Voter Registration Fraud by Liberal Advocacy Group Goes Virtually Unreported

October 25th, 2006 10:59 AM

Assume for a moment that a conservative advocacy group was accused of voter registration fraud four weeks before the upcoming elections, and had been accused of similar activities in 2004. Further imagine that this group was accused by some of its representatives of campaigning for a Republican candidate for the U.S. senate in a key state that could determine which party controls that Congressional chamber. Do you think this would get reported by the media, especially given all the attention on expected electronic ballot irregularities in the upcoming elections? Might be front-page news, and the lead story for the broadcast networks, right?

Well, on October 11, the Associated Press reported (hat tip to reader Saw the Light) such alleged activities in St. Louis, Missouri, by a liberal group called the Association of Community Organizations for Reform Now (ACORN). The Kansas City Star reported similar allegations against the group on October 24. And, a video made available by a St. Louis blog called Pub Def on October 4 showed ACORN workers admitting that they had been registering voters specifically to elect Claire McCaskill (D-Missouri). Yet, a Google and LexisNexis search indicated that not one major national news organization other than AP chose to report any of these allegations. Not one.

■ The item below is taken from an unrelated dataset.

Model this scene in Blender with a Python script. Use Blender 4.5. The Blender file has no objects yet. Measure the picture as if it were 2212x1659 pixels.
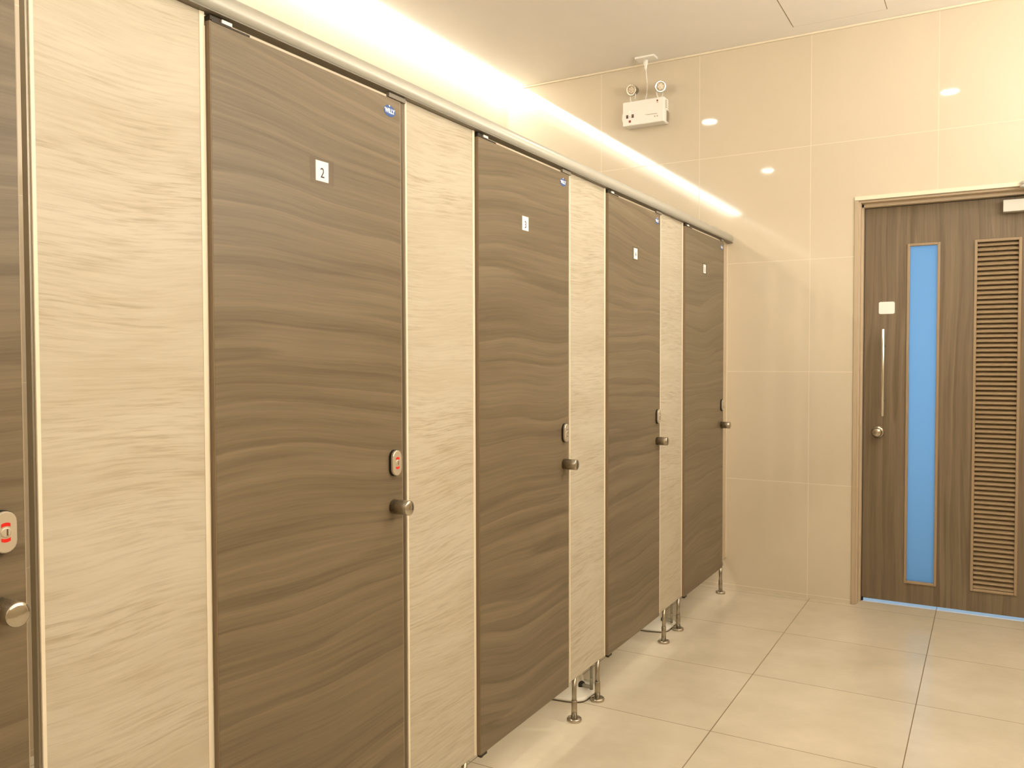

(Update: A reader just sent me an October 21 article from the Columbus Dispatch concerning voter registration fraud by ACORN members in Ohio.)

According to AP:

At least 1,500 potentially fraudulent registration cards were turned in by the St. Louis branch of the Association of Community Organizations for Reform Now, or ACORN, leading up to Wednesday's registration deadline for the Nov. 7 election, said Kim Mathis, chairwoman of the St. Louis City Board of Election Commissioners.

Invalid registrations solicited by ACORN workers included duplicate or incomplete ones, a 16-year-old voter, dead people registering, and forged signatures, Mathis said.

The article continued:

This year in Missouri, ACORN has turned in about 40,000 new voter registrations. Half of those were in St. Louis. The other 20,000 were collected in the Kansas City area, according to election officials.

Four ACORN workers were fired over a September 2003 incident after the St. Louis board pointed out more than 1,000 questionable new voter registration forms collected by ACORN.

ACORN registered more than a million U.S. voters in 2004, when it also had to defend itself against fraud allegations. That year, unreadable cards, duplicate registrations and other invalid or potentially fraudulent registrations turned up in Ohio, Minnesota, North Carolina and Virginia.

This was reported by the Kansas City Star Tuesday:

Kansas City election officials have asked the U.S. attorney and the local prosecutor to investigate possible voter registration fraud.

Election director Ray James said Monday that at least half the new registrations submitted this fall — more than 15,000 registrations — have “discrepancies,” which he described as duplicates, questionable or unreadable information, or names, addresses and Social Security numbers that don’t match existing records.

Most of the names were submitted by the Association of Community Organizations for Reform Now, known as ACORN.

Pub Def reported on October 4 (hat tip to Gateway Pundit):

Several former and current workers demonstrated today in front of the St. Louis office of the Association of Community Organizations for Reform Now (ACORN) demanding to be paid for work they had performed and alleging that they were instructed to tell people to vote for U.S. Senate candidate Claire McCaskill while registering voters in support of the proposed minimum wage increase.

Ten-year ACORN veteran Josephine Perkins claims she was fired last week, in part because she informed the teams she supervised that it was inappropriate and illegal for them to campaign for McCaskill while being paid by ACORN and Give Missourians a Raise, the political action committee which supports Proposition B and, according to campaign finance reports, has given money to ACORN to circulate its literature.

Update: The Columbus Dispatch reported on October 21:

Three paid solicitors suspected of filling out voter registration forms for people who don’t exist could face felony election-fraud charges.

The Franklin County Board of Elections moved yesterday to refer the workers from ACORN, the Association of Community Organizations for Reform Now, to county Prosecutor Ron O’Brien.

Yet, no major news outlet has bothered to report any of this. Once again, imagine how much focus this would get if ACORN was a conservative advocacy group campaigning against raising the minimum wage and for Sen. Jim Talent (R-Missouri).